-- Supplied information --
::::::

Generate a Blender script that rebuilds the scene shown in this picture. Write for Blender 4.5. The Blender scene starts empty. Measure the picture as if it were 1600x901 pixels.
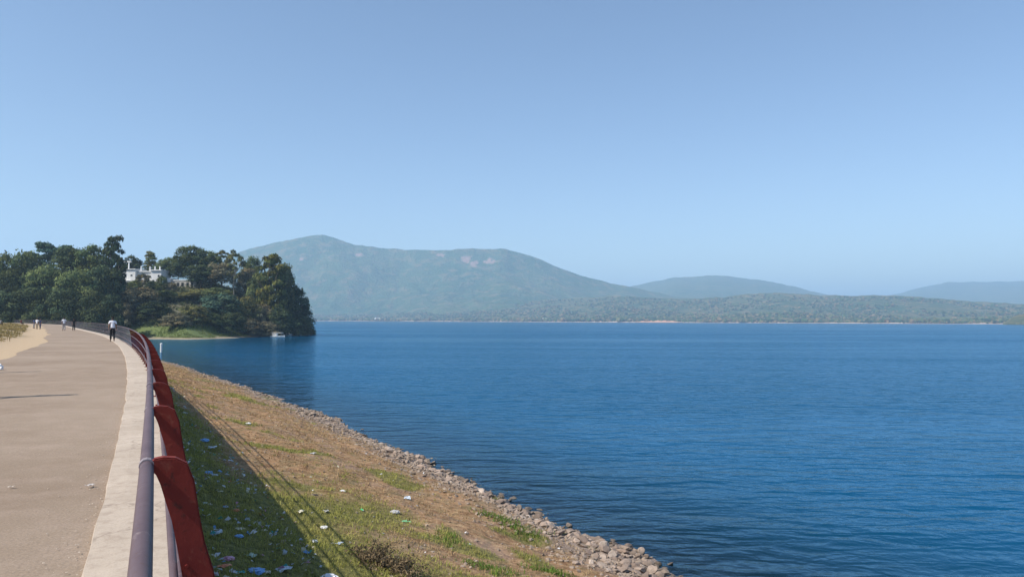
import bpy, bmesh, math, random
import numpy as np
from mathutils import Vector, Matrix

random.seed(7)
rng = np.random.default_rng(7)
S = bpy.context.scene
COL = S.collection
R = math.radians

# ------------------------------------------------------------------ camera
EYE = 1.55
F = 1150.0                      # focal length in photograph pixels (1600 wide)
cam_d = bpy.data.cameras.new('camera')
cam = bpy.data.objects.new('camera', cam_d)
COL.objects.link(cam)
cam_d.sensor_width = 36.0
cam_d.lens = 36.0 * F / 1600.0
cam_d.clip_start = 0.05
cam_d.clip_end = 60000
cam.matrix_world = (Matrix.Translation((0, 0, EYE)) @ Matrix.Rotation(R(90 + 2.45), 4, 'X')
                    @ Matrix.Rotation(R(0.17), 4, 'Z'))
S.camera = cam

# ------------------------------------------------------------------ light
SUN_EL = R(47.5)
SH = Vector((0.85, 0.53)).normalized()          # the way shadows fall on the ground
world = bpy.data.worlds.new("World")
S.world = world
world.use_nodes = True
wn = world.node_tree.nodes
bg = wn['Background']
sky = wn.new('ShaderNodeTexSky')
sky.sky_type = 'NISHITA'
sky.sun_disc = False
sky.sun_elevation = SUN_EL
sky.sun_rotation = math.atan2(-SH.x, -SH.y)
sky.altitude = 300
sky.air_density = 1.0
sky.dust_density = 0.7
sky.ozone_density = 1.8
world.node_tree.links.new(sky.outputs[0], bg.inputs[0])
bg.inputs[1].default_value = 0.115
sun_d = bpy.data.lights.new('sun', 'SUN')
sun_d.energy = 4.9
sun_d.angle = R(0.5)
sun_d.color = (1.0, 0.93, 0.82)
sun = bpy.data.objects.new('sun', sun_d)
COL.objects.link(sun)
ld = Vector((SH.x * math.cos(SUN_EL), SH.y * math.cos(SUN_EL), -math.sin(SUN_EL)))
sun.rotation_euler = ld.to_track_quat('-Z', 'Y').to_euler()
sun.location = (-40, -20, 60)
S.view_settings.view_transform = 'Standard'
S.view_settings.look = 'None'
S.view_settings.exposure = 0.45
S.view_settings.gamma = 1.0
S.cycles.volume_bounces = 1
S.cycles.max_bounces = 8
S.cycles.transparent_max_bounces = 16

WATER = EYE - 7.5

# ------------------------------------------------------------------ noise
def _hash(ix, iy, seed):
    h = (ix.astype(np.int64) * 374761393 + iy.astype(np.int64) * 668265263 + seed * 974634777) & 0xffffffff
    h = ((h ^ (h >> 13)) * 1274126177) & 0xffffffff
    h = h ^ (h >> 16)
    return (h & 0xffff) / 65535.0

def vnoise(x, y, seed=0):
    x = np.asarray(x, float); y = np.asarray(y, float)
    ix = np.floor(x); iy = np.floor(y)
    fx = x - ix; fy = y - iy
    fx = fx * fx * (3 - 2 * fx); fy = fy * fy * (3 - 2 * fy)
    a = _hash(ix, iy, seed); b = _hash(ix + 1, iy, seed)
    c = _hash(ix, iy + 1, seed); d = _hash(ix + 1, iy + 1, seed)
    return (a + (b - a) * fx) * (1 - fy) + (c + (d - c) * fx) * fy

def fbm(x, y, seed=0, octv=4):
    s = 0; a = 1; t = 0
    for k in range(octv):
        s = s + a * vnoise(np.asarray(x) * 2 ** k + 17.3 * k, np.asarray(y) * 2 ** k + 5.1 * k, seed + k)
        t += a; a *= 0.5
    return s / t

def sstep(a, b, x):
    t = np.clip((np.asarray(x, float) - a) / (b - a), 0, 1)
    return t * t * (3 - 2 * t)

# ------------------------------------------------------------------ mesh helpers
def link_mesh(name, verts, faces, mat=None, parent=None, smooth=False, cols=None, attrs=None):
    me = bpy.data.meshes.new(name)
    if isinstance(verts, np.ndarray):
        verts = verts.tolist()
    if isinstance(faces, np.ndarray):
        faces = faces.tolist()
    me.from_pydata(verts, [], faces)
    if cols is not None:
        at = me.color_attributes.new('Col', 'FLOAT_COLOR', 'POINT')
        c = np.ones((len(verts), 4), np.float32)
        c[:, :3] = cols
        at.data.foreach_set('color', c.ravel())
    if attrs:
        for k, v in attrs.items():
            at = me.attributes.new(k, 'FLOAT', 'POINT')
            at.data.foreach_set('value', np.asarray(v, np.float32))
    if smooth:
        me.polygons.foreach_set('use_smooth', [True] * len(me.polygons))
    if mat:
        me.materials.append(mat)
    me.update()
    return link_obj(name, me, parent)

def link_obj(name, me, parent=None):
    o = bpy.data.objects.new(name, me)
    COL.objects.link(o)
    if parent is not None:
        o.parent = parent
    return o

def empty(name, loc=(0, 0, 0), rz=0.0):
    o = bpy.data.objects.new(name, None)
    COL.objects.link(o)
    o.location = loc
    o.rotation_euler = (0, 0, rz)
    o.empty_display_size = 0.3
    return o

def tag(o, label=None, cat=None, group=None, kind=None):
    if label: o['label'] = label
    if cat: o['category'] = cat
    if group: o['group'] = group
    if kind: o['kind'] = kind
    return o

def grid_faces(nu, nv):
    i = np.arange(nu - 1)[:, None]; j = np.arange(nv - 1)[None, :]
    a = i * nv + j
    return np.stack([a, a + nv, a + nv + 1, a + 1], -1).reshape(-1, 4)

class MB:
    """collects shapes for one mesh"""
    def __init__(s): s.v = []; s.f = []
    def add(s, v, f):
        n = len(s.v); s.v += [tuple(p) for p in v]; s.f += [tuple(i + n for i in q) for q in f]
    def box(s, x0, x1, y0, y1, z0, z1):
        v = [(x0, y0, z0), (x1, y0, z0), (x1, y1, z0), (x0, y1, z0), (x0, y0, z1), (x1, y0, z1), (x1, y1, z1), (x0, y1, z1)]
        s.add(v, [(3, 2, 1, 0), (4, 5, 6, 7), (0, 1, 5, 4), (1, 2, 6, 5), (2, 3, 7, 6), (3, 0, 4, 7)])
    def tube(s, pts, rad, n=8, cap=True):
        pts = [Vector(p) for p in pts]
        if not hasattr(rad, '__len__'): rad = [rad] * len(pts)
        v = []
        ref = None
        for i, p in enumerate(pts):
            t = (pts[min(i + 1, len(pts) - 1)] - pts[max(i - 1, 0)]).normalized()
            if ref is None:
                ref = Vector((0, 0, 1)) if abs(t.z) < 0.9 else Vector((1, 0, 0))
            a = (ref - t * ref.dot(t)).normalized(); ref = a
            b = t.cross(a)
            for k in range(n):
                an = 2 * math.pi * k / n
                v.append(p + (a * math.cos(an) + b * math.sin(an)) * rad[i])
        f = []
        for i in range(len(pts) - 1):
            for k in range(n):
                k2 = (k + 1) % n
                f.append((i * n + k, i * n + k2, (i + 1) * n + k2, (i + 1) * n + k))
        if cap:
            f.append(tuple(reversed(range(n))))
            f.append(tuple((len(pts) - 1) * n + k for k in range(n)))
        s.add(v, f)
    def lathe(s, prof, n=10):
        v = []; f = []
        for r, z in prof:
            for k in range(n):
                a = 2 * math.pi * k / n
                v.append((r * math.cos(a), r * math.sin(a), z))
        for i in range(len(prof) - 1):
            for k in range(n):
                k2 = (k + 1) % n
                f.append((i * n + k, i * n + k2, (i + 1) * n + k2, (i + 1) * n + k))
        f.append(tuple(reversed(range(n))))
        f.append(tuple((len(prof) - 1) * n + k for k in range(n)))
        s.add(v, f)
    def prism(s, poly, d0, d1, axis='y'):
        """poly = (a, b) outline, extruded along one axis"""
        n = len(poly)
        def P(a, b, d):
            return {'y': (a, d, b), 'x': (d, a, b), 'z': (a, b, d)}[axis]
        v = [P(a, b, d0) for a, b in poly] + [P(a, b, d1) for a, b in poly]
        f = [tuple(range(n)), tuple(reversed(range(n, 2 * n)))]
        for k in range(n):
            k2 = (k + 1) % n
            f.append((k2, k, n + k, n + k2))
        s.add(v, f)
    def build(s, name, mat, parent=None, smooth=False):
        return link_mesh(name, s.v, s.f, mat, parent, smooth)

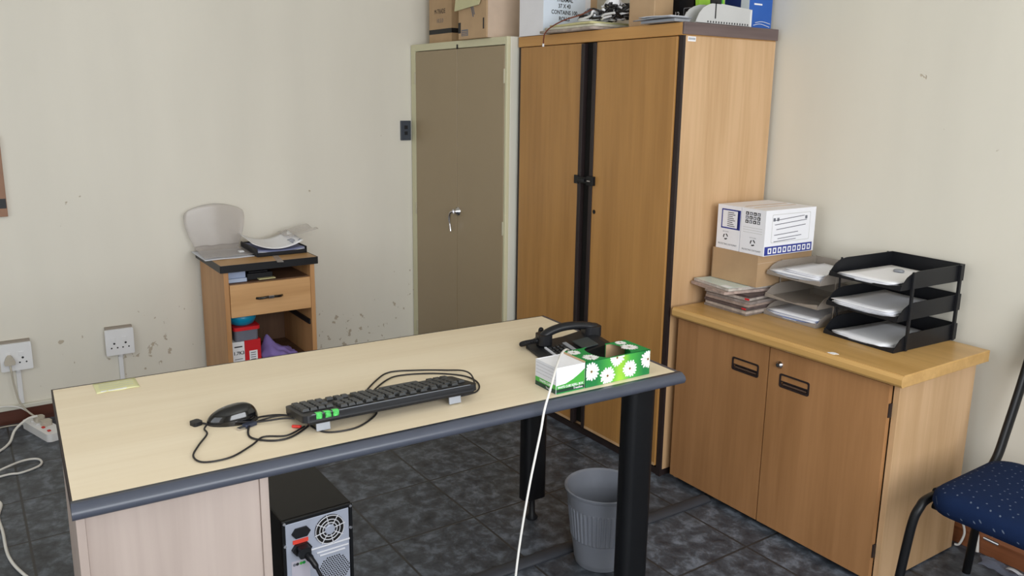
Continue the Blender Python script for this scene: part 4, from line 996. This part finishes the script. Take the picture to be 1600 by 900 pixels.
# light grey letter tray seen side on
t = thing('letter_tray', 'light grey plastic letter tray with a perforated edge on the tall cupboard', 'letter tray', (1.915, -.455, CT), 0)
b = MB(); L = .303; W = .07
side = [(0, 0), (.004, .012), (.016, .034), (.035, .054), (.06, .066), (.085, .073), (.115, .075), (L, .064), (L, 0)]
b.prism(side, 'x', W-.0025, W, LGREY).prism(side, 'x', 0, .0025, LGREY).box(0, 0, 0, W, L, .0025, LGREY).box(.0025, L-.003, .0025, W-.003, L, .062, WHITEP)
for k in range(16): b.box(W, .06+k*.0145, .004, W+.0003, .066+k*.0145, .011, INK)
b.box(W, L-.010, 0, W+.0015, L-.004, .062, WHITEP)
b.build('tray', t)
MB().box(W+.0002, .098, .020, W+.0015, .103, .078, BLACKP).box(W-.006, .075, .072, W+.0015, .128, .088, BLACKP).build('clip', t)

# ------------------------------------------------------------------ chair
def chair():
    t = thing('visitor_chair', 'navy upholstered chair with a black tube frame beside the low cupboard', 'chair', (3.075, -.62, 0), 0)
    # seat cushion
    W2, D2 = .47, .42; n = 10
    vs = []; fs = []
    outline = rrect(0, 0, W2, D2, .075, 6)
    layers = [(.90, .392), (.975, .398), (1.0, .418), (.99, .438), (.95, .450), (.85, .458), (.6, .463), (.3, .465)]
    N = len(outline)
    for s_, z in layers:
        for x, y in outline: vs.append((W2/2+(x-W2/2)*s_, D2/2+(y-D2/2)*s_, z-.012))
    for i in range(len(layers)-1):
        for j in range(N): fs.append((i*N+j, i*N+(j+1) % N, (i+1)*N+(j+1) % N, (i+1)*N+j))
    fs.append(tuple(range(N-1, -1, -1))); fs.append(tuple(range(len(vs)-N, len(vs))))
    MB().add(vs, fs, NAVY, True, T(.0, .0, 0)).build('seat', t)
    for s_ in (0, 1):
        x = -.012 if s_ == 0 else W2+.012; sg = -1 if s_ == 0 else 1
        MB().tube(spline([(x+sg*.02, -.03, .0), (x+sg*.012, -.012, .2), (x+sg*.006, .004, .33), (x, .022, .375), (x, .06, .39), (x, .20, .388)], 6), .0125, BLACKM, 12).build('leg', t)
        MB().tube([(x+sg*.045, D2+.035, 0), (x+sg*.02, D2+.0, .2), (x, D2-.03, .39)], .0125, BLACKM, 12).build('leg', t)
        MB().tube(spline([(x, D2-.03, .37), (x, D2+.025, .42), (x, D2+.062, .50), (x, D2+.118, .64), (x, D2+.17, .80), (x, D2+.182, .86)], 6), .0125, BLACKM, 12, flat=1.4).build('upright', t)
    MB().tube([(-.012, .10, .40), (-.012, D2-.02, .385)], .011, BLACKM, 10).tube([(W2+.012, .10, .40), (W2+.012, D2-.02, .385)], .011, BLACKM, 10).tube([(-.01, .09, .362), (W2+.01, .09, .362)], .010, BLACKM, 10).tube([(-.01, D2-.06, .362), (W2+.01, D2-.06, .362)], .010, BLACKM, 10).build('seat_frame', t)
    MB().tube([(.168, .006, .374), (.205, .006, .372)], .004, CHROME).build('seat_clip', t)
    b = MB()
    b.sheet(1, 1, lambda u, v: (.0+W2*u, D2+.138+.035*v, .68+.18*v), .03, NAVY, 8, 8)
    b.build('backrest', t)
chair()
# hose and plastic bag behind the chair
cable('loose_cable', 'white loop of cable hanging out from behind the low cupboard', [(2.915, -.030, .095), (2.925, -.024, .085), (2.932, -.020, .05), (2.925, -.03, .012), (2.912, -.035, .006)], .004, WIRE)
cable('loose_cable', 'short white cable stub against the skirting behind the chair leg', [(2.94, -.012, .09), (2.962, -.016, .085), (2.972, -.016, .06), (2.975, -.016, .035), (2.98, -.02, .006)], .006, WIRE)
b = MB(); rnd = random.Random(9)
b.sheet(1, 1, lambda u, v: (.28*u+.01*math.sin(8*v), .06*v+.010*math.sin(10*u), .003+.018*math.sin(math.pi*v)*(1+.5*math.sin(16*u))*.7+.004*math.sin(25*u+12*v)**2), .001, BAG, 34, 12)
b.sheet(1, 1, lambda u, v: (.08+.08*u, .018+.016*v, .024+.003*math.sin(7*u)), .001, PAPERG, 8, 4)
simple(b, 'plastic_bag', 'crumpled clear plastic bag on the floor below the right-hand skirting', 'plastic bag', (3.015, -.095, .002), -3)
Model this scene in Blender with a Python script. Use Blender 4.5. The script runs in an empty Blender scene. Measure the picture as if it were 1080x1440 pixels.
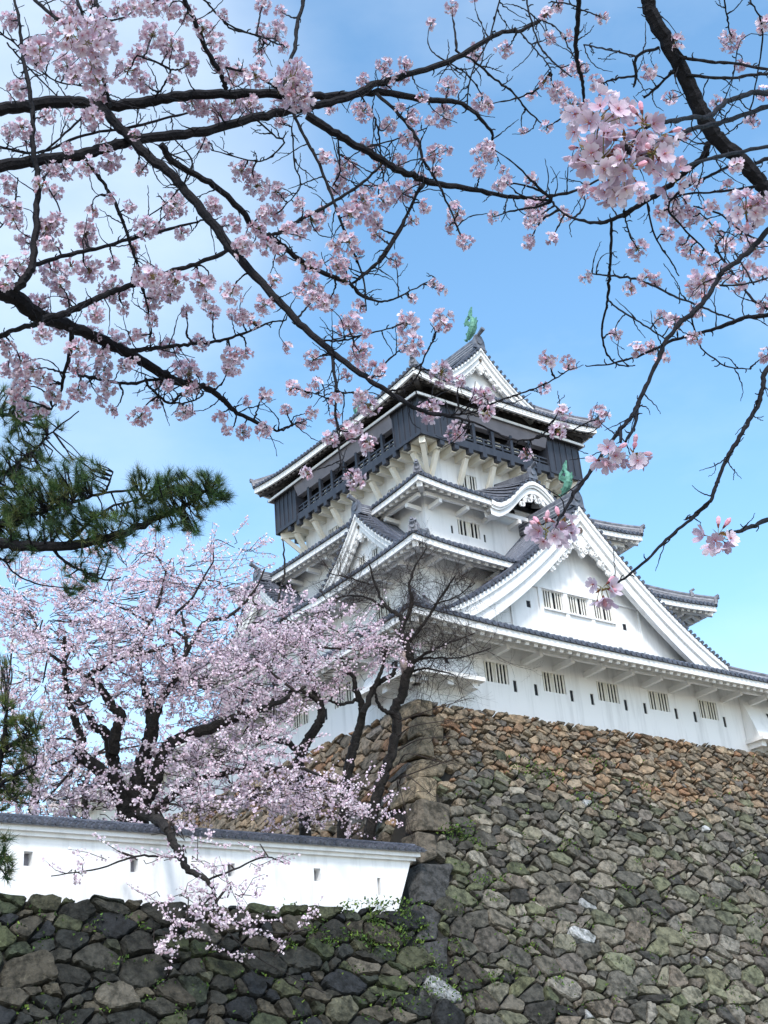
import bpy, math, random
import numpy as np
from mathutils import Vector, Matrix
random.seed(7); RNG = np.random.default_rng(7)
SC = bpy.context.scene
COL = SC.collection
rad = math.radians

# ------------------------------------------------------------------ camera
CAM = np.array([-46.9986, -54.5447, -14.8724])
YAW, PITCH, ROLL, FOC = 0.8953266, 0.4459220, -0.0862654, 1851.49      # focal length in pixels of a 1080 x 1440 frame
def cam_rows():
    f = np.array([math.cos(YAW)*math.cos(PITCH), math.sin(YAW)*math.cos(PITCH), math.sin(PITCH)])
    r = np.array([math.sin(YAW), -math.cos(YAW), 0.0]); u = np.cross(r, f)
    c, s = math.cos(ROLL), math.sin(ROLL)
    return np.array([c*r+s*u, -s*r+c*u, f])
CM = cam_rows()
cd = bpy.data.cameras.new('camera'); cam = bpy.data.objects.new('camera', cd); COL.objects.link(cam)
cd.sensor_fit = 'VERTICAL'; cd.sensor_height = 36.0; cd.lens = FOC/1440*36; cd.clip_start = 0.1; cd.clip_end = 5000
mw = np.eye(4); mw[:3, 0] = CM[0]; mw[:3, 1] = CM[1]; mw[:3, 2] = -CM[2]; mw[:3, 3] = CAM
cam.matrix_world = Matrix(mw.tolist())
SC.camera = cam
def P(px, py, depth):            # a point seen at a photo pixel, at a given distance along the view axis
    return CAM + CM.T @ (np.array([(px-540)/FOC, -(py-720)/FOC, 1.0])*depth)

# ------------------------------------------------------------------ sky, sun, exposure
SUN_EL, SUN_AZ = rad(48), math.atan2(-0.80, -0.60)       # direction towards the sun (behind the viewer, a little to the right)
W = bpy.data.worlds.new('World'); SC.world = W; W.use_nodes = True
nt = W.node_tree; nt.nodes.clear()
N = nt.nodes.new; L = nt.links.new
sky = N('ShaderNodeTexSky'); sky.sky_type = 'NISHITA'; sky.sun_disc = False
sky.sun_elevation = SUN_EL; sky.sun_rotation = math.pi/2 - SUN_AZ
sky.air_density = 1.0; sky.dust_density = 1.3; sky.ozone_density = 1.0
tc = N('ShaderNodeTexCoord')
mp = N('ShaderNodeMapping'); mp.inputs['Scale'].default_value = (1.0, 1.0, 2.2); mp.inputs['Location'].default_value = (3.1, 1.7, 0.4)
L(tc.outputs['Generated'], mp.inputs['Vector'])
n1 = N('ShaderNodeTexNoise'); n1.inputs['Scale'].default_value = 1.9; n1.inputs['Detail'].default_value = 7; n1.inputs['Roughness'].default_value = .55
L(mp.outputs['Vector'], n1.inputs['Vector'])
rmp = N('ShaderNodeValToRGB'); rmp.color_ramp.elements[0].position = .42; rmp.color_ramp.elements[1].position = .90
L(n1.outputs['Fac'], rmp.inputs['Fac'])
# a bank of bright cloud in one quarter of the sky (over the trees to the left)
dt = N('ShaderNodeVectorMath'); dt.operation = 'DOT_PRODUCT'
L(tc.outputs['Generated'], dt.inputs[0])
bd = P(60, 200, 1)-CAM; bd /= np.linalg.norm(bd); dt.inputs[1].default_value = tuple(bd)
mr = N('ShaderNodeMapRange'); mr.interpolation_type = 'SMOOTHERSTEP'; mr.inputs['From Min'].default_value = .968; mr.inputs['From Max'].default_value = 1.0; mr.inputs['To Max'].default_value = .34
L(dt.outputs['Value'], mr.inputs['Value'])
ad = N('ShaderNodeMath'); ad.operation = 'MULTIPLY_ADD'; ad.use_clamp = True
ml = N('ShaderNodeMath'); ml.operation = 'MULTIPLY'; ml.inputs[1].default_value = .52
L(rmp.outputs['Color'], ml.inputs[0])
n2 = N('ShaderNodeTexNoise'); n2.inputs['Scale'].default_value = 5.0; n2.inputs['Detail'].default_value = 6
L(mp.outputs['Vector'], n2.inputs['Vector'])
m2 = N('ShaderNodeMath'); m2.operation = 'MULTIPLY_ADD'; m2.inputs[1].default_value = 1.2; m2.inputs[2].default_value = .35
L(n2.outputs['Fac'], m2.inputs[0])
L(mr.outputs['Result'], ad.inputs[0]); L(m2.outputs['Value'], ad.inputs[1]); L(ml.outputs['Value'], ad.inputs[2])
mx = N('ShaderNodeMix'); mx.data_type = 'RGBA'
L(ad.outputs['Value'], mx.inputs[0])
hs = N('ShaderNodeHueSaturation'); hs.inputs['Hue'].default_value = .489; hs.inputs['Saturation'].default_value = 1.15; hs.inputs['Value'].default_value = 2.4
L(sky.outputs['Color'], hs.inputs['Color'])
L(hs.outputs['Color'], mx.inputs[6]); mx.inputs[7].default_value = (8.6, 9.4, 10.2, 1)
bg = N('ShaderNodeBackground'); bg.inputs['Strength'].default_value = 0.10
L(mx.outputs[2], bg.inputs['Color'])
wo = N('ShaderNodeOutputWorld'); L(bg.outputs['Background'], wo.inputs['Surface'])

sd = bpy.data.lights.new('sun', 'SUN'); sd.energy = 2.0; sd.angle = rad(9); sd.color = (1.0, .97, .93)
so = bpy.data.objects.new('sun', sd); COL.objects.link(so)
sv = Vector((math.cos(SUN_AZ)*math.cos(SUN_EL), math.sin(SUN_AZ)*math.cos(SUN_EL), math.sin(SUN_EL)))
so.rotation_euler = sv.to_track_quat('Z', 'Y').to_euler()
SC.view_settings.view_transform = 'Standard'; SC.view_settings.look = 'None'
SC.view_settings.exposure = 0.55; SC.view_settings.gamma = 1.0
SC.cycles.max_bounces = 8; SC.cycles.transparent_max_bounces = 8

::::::

-- Description of the task --
In the listing above, find the line with "Model this scene" and the line with "rad = math.radians". Copy both of them and every line between, exactly, but not the pictures.

-- Solution for this problem --
Model this scene in Blender with a Python script. Use Blender 4.5. The script runs in an empty Blender scene. Measure the picture as if it were 1080x1440 pixels.
import bpy, math, random
import numpy as np
from mathutils import Vector, Matrix
random.seed(7); RNG = np.random.default_rng(7)
SC = bpy.context.scene
COL = SC.collection
rad = math.radians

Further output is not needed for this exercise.